You've just got to remember that these are HIS children and he can raise them the way HE sees fit.  He doesn't have to parent HIS children to YOUR standards.  If he wants to spoil his children a bit and, when they are there, spend large amounts of quality time with his children, that's okay.  You and your children get to be with SO a LOT more than his own children do.  If anyone is at a disadvantage and should feel left out, it should be SO's children.  They have to deal with Daddy living with another woman and her children and having most of Daddy's time go to this woman and her children.

INObalance
by on Apr. 9, 2013 at 2:07 PM

But when we move its not just going to be "vacation time" for him and SKs, since he'll get them more frequently.  Perhaps everything will change.  I mean SS(17) lived with BD & I before my DDs were born; that's when we got closer b/c we seen each other more.  I don't expect everything to magically come together - but at least we are aware of each other's views and can take steps to change what we can is all I'm saying.  

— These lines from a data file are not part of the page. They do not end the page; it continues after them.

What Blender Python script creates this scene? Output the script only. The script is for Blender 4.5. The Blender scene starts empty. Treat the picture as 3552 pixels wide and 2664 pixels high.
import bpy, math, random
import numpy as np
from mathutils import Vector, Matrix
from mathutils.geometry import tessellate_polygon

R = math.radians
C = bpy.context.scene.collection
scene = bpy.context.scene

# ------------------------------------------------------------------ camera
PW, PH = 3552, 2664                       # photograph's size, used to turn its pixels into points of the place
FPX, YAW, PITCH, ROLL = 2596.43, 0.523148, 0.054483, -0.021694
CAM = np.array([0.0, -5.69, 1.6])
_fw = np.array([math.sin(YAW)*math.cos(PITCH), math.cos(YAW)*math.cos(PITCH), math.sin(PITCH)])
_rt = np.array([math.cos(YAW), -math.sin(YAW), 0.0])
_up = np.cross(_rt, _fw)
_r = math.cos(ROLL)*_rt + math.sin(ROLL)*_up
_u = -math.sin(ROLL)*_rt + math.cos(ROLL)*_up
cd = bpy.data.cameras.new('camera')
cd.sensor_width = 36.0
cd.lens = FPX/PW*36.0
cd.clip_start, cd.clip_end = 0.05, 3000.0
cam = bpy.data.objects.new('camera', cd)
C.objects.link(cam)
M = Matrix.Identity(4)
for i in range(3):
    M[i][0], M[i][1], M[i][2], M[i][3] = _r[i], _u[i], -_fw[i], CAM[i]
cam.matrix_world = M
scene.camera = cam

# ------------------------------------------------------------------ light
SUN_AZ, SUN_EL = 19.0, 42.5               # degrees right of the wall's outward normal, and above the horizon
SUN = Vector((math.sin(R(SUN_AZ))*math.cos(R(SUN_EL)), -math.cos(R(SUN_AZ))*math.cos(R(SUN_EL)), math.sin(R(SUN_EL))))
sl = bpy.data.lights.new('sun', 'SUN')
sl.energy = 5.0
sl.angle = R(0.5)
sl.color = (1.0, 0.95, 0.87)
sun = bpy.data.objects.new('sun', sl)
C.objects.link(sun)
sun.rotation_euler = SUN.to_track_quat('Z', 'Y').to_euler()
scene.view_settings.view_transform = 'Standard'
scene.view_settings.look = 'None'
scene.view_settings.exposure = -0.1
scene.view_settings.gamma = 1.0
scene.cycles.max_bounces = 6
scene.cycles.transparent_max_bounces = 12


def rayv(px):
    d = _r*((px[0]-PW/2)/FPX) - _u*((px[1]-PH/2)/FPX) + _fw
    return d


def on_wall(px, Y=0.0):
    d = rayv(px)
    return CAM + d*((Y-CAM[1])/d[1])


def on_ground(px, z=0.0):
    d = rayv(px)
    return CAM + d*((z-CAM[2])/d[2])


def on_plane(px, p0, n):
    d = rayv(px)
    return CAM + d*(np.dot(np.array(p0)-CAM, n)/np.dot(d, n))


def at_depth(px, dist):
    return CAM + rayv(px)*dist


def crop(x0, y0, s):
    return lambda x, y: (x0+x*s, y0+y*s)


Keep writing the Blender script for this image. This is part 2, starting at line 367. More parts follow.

Random question - Are people normally "catty" on this site?  I'm asking for advice -  not drama and demeaning statements like "spending time with another woman and her kids" and "raising his kids as he sees fit, not to my standards" --- 1. its my home they are in, 2. there are rules to be followed in said home (which I obviously want us to be in agreement to), 3. I'm not telling him how to raise his kids - just as I don't expect him to tell me how to raise mine and 4. We need to have mutual respect since we are all (6 of us) in this together.


Quoting Birdseed:

Since they're there so infrequently, I think it makes sense to just treat it as a vacation time.  I realize that's hard because you're used to a sense of order and process with your kiddos 100% of the time.  But think about your expectations if you and your girls are on vacay.  For these kids, it's vacation.  For dad, it's a short period of time that he gets to see his kids.  It's truly not enough time to to reasonably affect change in behavior and he doesn't want to be the bad guy when he's so excited just to have them home for a bit.